Wednesday, November 25, 2009

Homework is Rarely Poetry

I just got back from a little gig in a Ventura high school. Just an hour or so up the coast from Pasadena. The high school has been decimated by flu; I met three different classes, one of them with about ten kids. Last students standing, so to speak. Or sitting in this case with their baseball hats on sideways.

You never know -- I saw these kids twice in two days, and on Day #1 I'd given them little assignments. Which led to an intense discussion in the ten o'clock class about writing-on-demand. A few claimed they just couldn't do it and had to wait for inspiration. I told them my butt-in-the-chair theory. They said, "That's you, dude." I asked them what they did about homework. They couldn't wait for inspiration, right? "That's homework, man. Not poetry."

They had me there. Homework is rarely poetry. And to prove to me that waiting paid off at least four of them brought me their journals and showed me what gifts Inspiration had given them. I looked at the many, many pages then suggested the Hot Spot exercise.
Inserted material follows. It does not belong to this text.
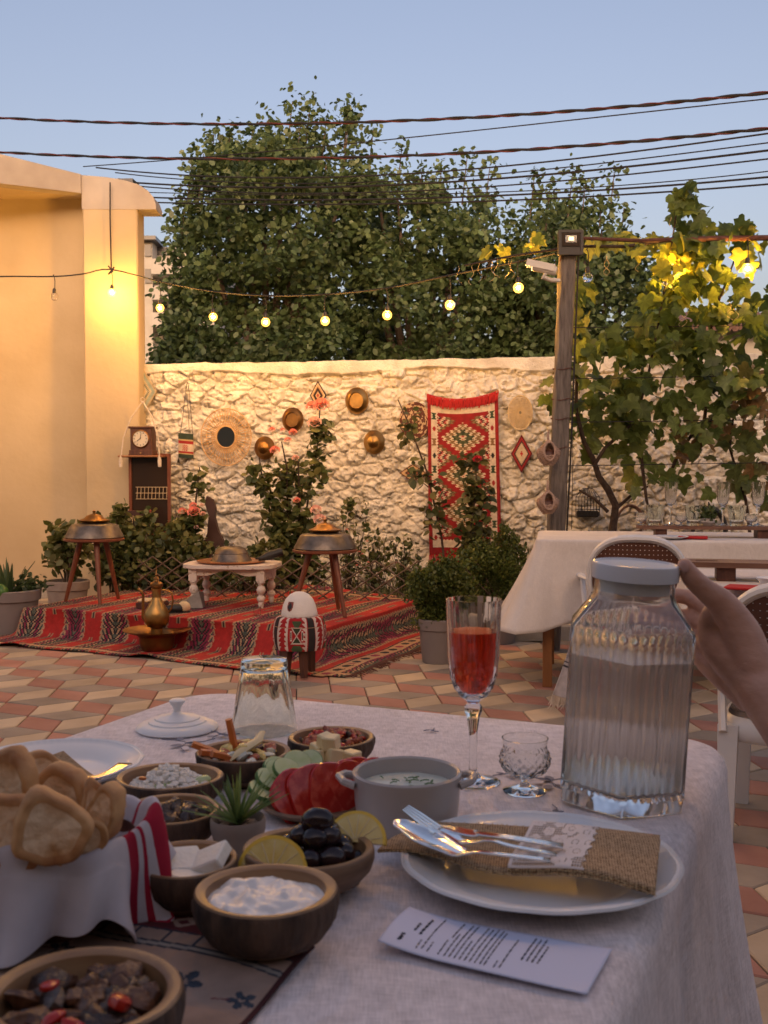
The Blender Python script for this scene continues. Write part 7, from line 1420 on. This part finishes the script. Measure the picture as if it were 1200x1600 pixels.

That agreed with some but, like green peppers, not everyone. They ascribed to the First Thought/Best Thought theory. I said that I revised constantly. They called me dude again.

They were fun to work with -- smart and opinionated and snarky. My kind of people.

RK

P.S. Nice to see Anne, I believe, reading Kerry Madden. She's a pal of mine, used to live in L.A., just moved to Birmingham for a tenure track teaching job. Amazingly sweet-natured and generous. She'd be a great guest at Hamline!